Não há mais grupos de pessoas, como você bem disse, mas eus performativos, fechados em seus quartos, conectados a seus celulares, buscando alguma forma de existir através da repetição do mesmo.
Essa é a aporoxia: quando o discurso, em sua liberdade absoluta, elimina qualquer possibilidade de elaboração simbólica real. Quando o desejo é substituído por demanda, e a subjetividade é submersa em um mar de possibilidades que não sustentam nenhum laço.
Talvez a única ética que nos reste seja a da escuta profunda. A escuta da contrariedade, do recalque, da dor que não quer ser resolvida, mas reconhecida.

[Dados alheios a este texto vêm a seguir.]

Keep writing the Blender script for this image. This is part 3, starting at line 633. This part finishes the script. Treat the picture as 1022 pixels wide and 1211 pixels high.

Uma ética que aceite não a plenitude do eu, mas sua instabilidade. Seu intervalo entre o vir a ser e o não ser.
Porque, no fim das contas, como você mesmo disse: o eu não se apresenta. Ele apenas se publica.
Referências:
FREUD, Sigmund. O mal-estar na civilização. Obras psicológicas completas. Rio de Janeiro: Imago, 1996.
BAUMAN, Zygmunt. Modernidade líquida. Rio de Janeiro: Zahar, 2001.
HAN, Byung-Chul. A sociedade do cansaço. Petrópolis: Vozes, 2015.
CIORAN, Emil. O incômodo de ter nascido. São Paulo: Rocco, 2016.
FÉDIDA, Pierre. Lógica da cura. São Paulo: Escuta, 2001.